Back in the day, Yves Saint Laurent sent a Valentine's Day postcard to his nearest and dearest. Those postcards, as well as the visual trickery of trompe l'oeil, were playing in Osman Yousefzada's mind for his first-ever pre-fall collection. His now-signature ottoman "chapan" coat had "Love" emblazoned in gold brocade jacquard on the back, as did a restrained white shift dress and fluted black skirt in silk cady. Trompe l'oeil details were everywhere: The lapel of Le Smoking tuxedo jacket was woven into a one-shouldered dress, a sash belt tied in the back was crafted to look like shirtsleeves, and a bow-tie belt was woven into a waist of a skirt. Then there was the elaborate dripping necklace that looked as if it were raided from a maharani's coffers, but woven onto the neckline of a dress and shirt. Yousefzada also stayed true to his arty ways. Many pieces were hand-painted first before being transferred to the fabric—no digital printing here.
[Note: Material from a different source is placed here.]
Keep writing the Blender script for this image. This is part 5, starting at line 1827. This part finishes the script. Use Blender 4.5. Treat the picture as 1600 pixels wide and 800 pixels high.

So, yes, the fun details were there, but that doesn't take away from the precise elegance of an Osman collection that had solid, wearable separates as its underpinnings. A boiled wool black jumper teamed with a fluted skirt in black and white said boardroom; add the capelet and it's post-work drinks. More ornate were a dress with wide split sleeves, and fringed scarves draped over all and sundry. Yousefzada has taken some flak in his career over who he is: the austere designer of strict architectural shapes, or the champion of over-the-top embellishment. His answer to that seems to be, why choose sides when the base of it—his exacting cuts—is always consistent? With its fine shape, his floral chapan coat did not seem out of place next to the tailored black funnel-neck coat. The philosophy behind it seems, what the heck—every girl needs to switch things up.